Liverpool Sound and Vision Rating * * * *
An author can obsess over the same story as many times as they wish, as long as they continue to change the narrative, the setting and the drama, it is after all within their power to set the tale anyway they wish if it means the reader is hooked on the detail; what must always alter is the flow, the discussion and the frank exchange of how the world responds.
Stephen King has perhaps written more about the subjects of telepathy and telekinesis than he has about those creatures that wait in the closets of our mind that scratch at the door and will their way to the outside world in the forms of imaginative vampires and psychotic aliens who get a kick out dressing up as a clown; and yet the subject matter he seeks has always been one that wants to understand more, that wishes the reader to seek out, not of the monster waiting to devour us, but that of the human mind which we neglect and do not truly understand.
Stephen King’s latest novel The Institute falls squarely into the field of the mysterious and the unexplained, the feeling that we have barely scratched the surface of how we are altered by circumstances and the determination of others to control our mind.

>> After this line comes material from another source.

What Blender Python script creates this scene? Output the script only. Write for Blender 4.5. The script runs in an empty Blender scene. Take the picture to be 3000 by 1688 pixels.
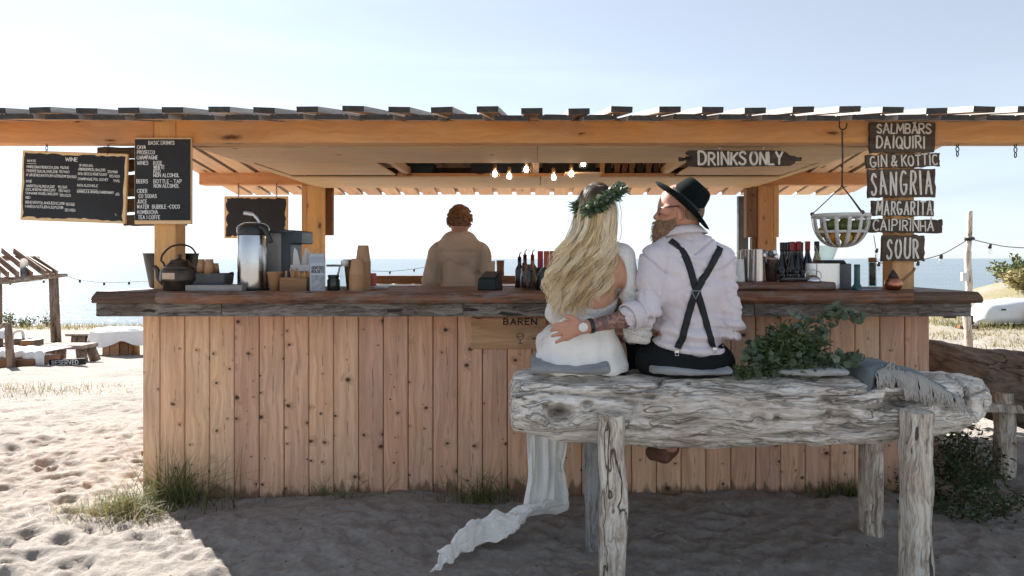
import bpy, bmesh, math, random
import numpy as np
from mathutils import Vector, Matrix, Euler, noise as mnoise

random.seed(7)
RNG = np.random.default_rng(11)
SC = bpy.context.scene

# ------------------------------------------------------------------ camera
CAM_H = 1.38           # eye height above the sand in front of the bar
FPX, VX, VY = 2000.0, 1570.0, 757.0     # focal length and principal point in photo pixels
cam_d = bpy.data.cameras.new('camera')
cam = bpy.data.objects.new('camera', cam_d)
SC.collection.objects.link(cam)
cam.location = (0, 0, CAM_H)
cam.rotation_euler = (math.radians(90), 0, 0)
cam_d.sensor_width = 36.0
cam_d.lens = 24.0
cam_d.shift_x = -70 / 3000
cam_d.shift_y = -87 / 3000
cam_d.clip_end = 20000
SC.camera = cam

# ------------------------------------------------------------------ sky and sun
SUN_EL = math.radians(37)
SUN_AZ = math.radians(-45)      # measured from +Y towards +X: the sun stands behind the bar, to the left
world = bpy.data.worlds.new('World')
SC.world = world
world.use_nodes = True
wn = world.node_tree
wn.nodes.clear()
w_out = wn.nodes.new('ShaderNodeOutputWorld')
w_bg = wn.nodes.new('ShaderNodeBackground')
w_sky = wn.nodes.new('ShaderNodeTexSky')
w_sky.sky_type = 'NISHITA'
w_sky.sun_disc = False
w_sky.sun_elevation = SUN_EL
w_sky.sun_rotation = SUN_AZ
w_sky.air_density = 1.0
w_sky.dust_density = 0.25
w_sky.ozone_density = 1.0
w_hsv = wn.nodes.new('ShaderNodeHueSaturation')
w_hsv.inputs['Saturation'].default_value = 0.42
w_gam = wn.nodes.new('ShaderNodeGamma'); w_gam.inputs['Gamma'].default_value = 0.72     # grade: compresses the bright sky towards the sun
wn.links.new(w_sky.outputs[0], w_gam.inputs['Color'])
wn.links.new(w_gam.outputs[0], w_hsv.inputs['Color'])
w_tint = wn.nodes.new('ShaderNodeMix'); w_tint.data_type = 'RGBA'; w_tint.blend_type = 'MULTIPLY'
w_tint.inputs[0].default_value = 1.0
w_tint.inputs[7].default_value = (0.90, 0.98, 1.08, 1)      # slightly cool, as the whole photograph
# thin drawn-out cirrus over the whole sky
w_tc = wn.nodes.new('ShaderNodeTexCoord')
w_map = wn.nodes.new('ShaderNodeMapping'); w_map.inputs['Scale'].default_value = (1.1, 1.8, 9.0); w_map.inputs['Rotation'].default_value = (0, math.radians(-14), 0)
w_cn = wn.nodes.new('ShaderNodeTexNoise'); w_cn.inputs['Scale'].default_value = 1.6; w_cn.inputs['Detail'].default_value = 7; w_cn.inputs['Distortion'].default_value = 0.5
w_cr = wn.nodes.new('ShaderNodeMapRange'); w_cr.inputs[1].default_value = 0.42; w_cr.inputs[2].default_value = 0.75; w_cr.inputs[3].default_value = 0.98; w_cr.inputs[4].default_value = 1.10
wn.links.new(w_tc.outputs['Generated'], w_map.inputs[0]); wn.links.new(w_map.outputs[0], w_cn.inputs['Vector']); wn.links.new(w_cn.outputs[0], w_cr.inputs[0])
w_cm = wn.nodes.new('ShaderNodeVectorMath'); w_cm.operation = 'SCALE'
wn.links.new(w_hsv.outputs[0], w_cm.inputs[0]); wn.links.new(w_cr.outputs[0], w_cm.inputs['Scale'])
wn.links.new(w_cm.outputs[0], w_tint.inputs[6])
wn.links.new(w_tint.outputs[2], w_bg.inputs['Color'])
w_bg.inputs['Strength'].default_value = 0.080
wn.links.new(w_bg.outputs[0], w_out.inputs['Surface'])

sun_d = bpy.data.lights.new('sun', 'SUN')
sun_d.energy = 4.8
sun_d.angle = math.radians(0.5)
sun_d.color = (1.0, 0.96, 0.91)
sun = bpy.data.objects.new('sun', sun_d)
SC.collection.objects.link(sun)
sdir = Vector((math.sin(SUN_AZ) * math.cos(SUN_EL), math.cos(SUN_AZ) * math.cos(SUN_EL), math.sin(SUN_EL)))
sun.rotation_euler = sdir.to_track_quat('Z', 'Y').to_euler()
sun.location = sdir * 30

SC.view_settings.view_transform = 'Standard'
SC.view_settings.look = 'None'
SC.view_settings.exposure = 1.72
SC.view_settings.gamma = 1.0
SC.view_settings.use_curve_mapping = False
SC.cycles.max_bounces = 8
SC.cycles.transparent_max_bounces = 12
SC.cycles.use_denoising = True
SC.cycles.denoising_prefilter = 'FAST'
SC.cycles.sample_clamp_indirect = 4.0
SC.cycles.caustics_reflective = False
SC.cycles.caustics_refractive = False

# ------------------------------------------------------------------ helpers
def P(px, py, y):
    """photo pixel at distance y in front of the camera -> world point"""
    return Vector(((px - VX) * y / FPX, y, CAM_H - (py - VY) * y / FPX))

def Xp(px, y): return (px - VX) * y / FPX
def Zp(py, y): return CAM_H - (py - VY) * y / FPX

WL = {}      # world location of every object that may be a parent

def props(o, label=None, cat=None, group=None, kind=None):
    if label: o['label'] = label
    if cat: o['category'] = cat
    if group: o['group'] = group
    if kind: o['kind'] = kind
    return o

def thing(name, loc, label, cat, group=None):
    o = bpy.data.objects.new(name, None)
    o.empty_display_size = 0.1
    SC.collection.objects.link(o)
    o.location = loc
    WL[o] = Vector(loc)
    return props(o, label, cat, group)

def put(name, mesh, mat=None, at=(0, 0, 0), rot=None, parent=None, scale=None, **kw):
    o = bpy.data.objects.new(name, mesh)
    SC.collection.objects.link(o)
    at = Vector(at)
    WL[o] = at.copy()
    if parent is not None:
        o.parent = parent
        o.location = at - WL[parent]
    else:
        o.location = at
    if rot is not None: o.rotation_euler = rot
    if scale is not None: o.scale = scale
    if mat is not None and len(mesh.materials) == 0:
        mesh.materials.append(mat)
    return props(o, **kw)

class MB:
    """collects shapes into one mesh"""
    def __init__(s):
        s.v = []; s.f = []; s.smooth = []; s.mi = []
    def raw(s, vs, fs, smooth=False, mi=0):
        b = len(s.v)
        s.v.extend([tuple(p) for p in vs])
        s.f.extend([tuple(i + b for i in f) for f in fs])
        s.smooth.extend([smooth] * len(fs)); s.mi.extend([mi] * len(fs))
        return s
    def box(s, c, d, rot=None, mi=0, taper=1.0):
        hx, hy, hz = d[0] / 2, d[1] / 2, d[2] / 2
        R = Euler(rot).to_matrix() if rot is not None else None
        vs = []
        for z in (-1, 1):
            t = taper if z > 0 else 1.0
            for (x, y) in ((-1, -1), (1, -1), (1, 1), (-1, 1)):
                p = Vector((x * hx * t, y * hy * t, z * hz))
                if R: p = R @ p
                vs.append(p + Vector(c))
        fs = [(0, 3, 2, 1), (4, 5, 6, 7), (0, 1, 5, 4), (1, 2, 6, 5), (2, 3, 7, 6), (3, 0, 4, 7)]
        return s.raw(vs, fs, False, mi)
    def tube(s, path, rad, n=8, cap=True, smooth=True, mi=0, flat=1.0, twist=0.0):
        path = [Vector(p) for p in path]
        m = len(path)
        if not hasattr(rad, '__len__'): rad = [rad] * m
        vs = []; fs = []
        t0 = (path[1] - path[0]).normalized()
        up = Vector((0, 0, 1)) if abs(t0.z) < 0.9 else Vector((1, 0, 0))
        u = t0.cross(up).normalized()
        for i in range(m):
            t = (path[min(i + 1, m - 1)] - path[max(i - 1, 0)])
            t = t.normalized() if t.length > 1e-9 else t0
            u = (u - t * u.dot(t))
            u = u.normalized() if u.length > 1e-9 else t.orthogonal().normalized()
            w = t.cross(u)
            for k in range(n):
                a = 2 * math.pi * k / n + twist
                vs.append(path[i] + (u * math.cos(a) + w * math.sin(a) * flat) * rad[i])
        for i in range(m - 1):
            for k in range(n):
                k2 = (k + 1) % n
                fs.append((i * n + k, i * n + k2, (i + 1) * n + k2, (i + 1) * n + k))
        b = len(s.v)
        s.raw(vs, fs, smooth, mi)
        if cap:
            s.f.append(tuple(b + k for k in reversed(range(n)))); s.smooth.append(False); s.mi.append(mi)
            s.f.append(tuple(b + (m - 1) * n + k for k in range(n))); s.smooth.append(False); s.mi.append(mi)
        return s
    def lathe(s, prof, n=24, c=(0, 0, 0), M=None, smooth=True, mi=0, closed=False):
        """prof: list of (radius, height)"""
        vs = []; fs = []
        c = Vector(c)
        m = len(prof)
        for (r, z) in prof:
            for k in range(n):
                a = 2 * math.pi * k / n
                p = Vector((r * math.cos(a), r * math.sin(a), z))
                if M is not None: p = M @ p
                vs.append(p + c)
        for i in range(m - 1):
            for k in range(n):
                k2 = (k + 1) % n
                fs.append((i * n + k, i * n + k2, (i + 1) * n + k2, (i + 1) * n + k))
        if closed:
            for k in range(n):
                k2 = (k + 1) % n
                fs.append(((m - 1) * n + k, (m - 1) * n + k2, k2, k))
        b = len(s.v)
        s.raw(vs, fs, smooth, mi)
        if not closed:
            if prof[0][0] > 1e-6:
                s.f.append(tuple(b + k for k in reversed(range(n)))); s.smooth.append(False); s.mi.append(mi)
            if prof[-1][0] > 1e-6:
                s.f.append(tuple(b + (m - 1) * n + k for k in range(n))); s.smooth.append(False); s.mi.append(mi)
        return s
    def prism(s, pts, y0, y1, mi=0):
        """polygon given in (x, z), counter-clockwise seen from -Y, extruded from y0 (near) to y1 (far)"""
        n = len(pts)
        vs = [(p[0], y0, p[1]) for p in pts] + [(p[0], y1, p[1]) for p in pts]
        fs = [tuple(range(n)), tuple(reversed(range(n, 2 * n)))]
        for k in range(n):
            k2 = (k + 1) % n
            fs.append((k, k + n, k2 + n, k2))
        return s.raw(vs, fs, False, mi)
    def sphere(s, c, r, nu=16, nv=10, mi=0, sc=(1, 1, 1), M=None):
        prof = [(max(1e-7, r * math.sin(math.pi * i / nv)), -r * math.cos(math.pi * i / nv)) for i in range(nv + 1)]
        b = len(s.v)
        s.lathe(prof, nu, (0, 0, 0), None, True, mi)
        for i in range(b, len(s.v)):
            p = Vector(s.v[i]); p = Vector((p.x * sc[0], p.y * sc[1], p.z * sc[2]))
            if M is not None: p = M @ p
            s.v[i] = tuple(p + Vector(c))
        return s
    def mesh(s, name, mats=None, bevel=0, seg=1, origin=None):
        me = bpy.data.meshes.new(name)
        v = s.v
        if origin is not None:
            o = Vector(origin); v = [(p[0] - o.x, p[1] - o.y, p[2] - o.z) for p in v]
        me.from_pydata(v, [], s.f)
        me.polygons.foreach_set('use_smooth', s.smooth)
        me.polygons.foreach_set('material_index', s.mi)
        if bevel:
            bm = bmesh.new(); bm.from_mesh(me)
            es = [e for e in bm.edges if len(e.link_faces) == 2 and e.calc_face_angle(0) > 0.5]
            bmesh.ops.bevel(bm, geom=es, offset=bevel, segments=seg, profile=0.5, affect='EDGES', clamp_overlap=True)
            bm.to_mesh(me); bm.free()
        me.update()
        for m in (mats or []): me.materials.append(m)
        return me

def npmesh(name, V, F, smooth=True, mats=None):
    """mesh from numpy arrays: V (n,3), F (m,4) or (m,3)"""
    me = bpy.data.meshes.new(name)
    V = np.asarray(V, np.float32); F = np.asarray(F, np.int32)
    me.vertices.add(len(V)); me.vertices.foreach_set('co', V.ravel())
    k = F.shape[1]
    me.loops.add(F.size); me.loops.foreach_set('vertex_index', F.ravel())
    me.polygons.add(len(F))
    me.polygons.foreach_set('loop_start', np.arange(0, F.size, k, dtype=np.int32))
    me.polygons.foreach_set('loop_total', np.full(len(F), k, np.int32))
    me.polygons.foreach_set('use_smooth', np.full(len(F), smooth, bool))
    me.update(calc_edges=True)
    me.validate()
    for m in (mats or []): me.materials.append(m)
    return me

def set_attr(me, name, vals):
    a = me.attributes.new(name, 'FLOAT', 'POINT')
    a.data.foreach_set('value', np.asarray(vals, np.float32))

def catmull(pts, n=6):
    pts = [Vector(p) for p in pts]
    out = []
    for i in range(len(pts) - 1):
        p0 = pts[max(i - 1, 0)]; p1 = pts[i]; p2 = pts[i + 1]; p3 = pts[min(i + 2, len(pts) - 1)]
        for k in range(n):
            t = k / n
            out.append(0.5 * ((2 * p1) + (p2 - p0) * t + (2 * p0 - 5 * p1 + 4 * p2 - p3) * t * t + (3 * p1 - p0 - 3 * p2 + p3) * t ** 3))
    out.append(pts[-1])
    return out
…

It is in this realm that Stephen King arguably has more scope to work, away from the systematic horror and in the place in which he can offer the true evil that surrounds us, manipulation, the schemes of madmen and the dire consequences of women who believe in a cause that many of quite rightly would find abhorrent.
However, The Institute is also one that is not frightened to draw comparisons that run deep between that of Nazi Germany and the current administration that sits at the heart of the United States of America, indeed the writer has been earnestly vocal in this thoughts of the growing unease, almost bordering on civil war rhetoric, that is placed between the right and left of the country’s devolving political ideals.
There is also belief, an unwavering thought that runs through such books, like Carrie, Firestarter, The Shining and Doctor Sleep, that the mind is ultimately resilient to such revolting subjection and tests, the fear that we are not in control of our intelligence and perhaps in the modern day standard of how we have become slaves ourselves to the system, of continual social media and unfounded opinions.
It is this that marks The Institute out as being a perfect example of what can be envisaged when a writer closely associated with the horror genre can bring to the table when not encumbered by the thought of ghouls and imagined terror, for the real horror is not in the rising of the dead but that of being used by Government agencies as nothing more than a battery, a conduit to do its bidding.
An enjoyable read, thrilling in its delivery. It might not have the passion of The Shining, or the sincerity of conclusion that comes with Doctor Sleep, but nevertheless it is one that allows the reader to feel the unease for their children and what some people are willing to do in the name of science.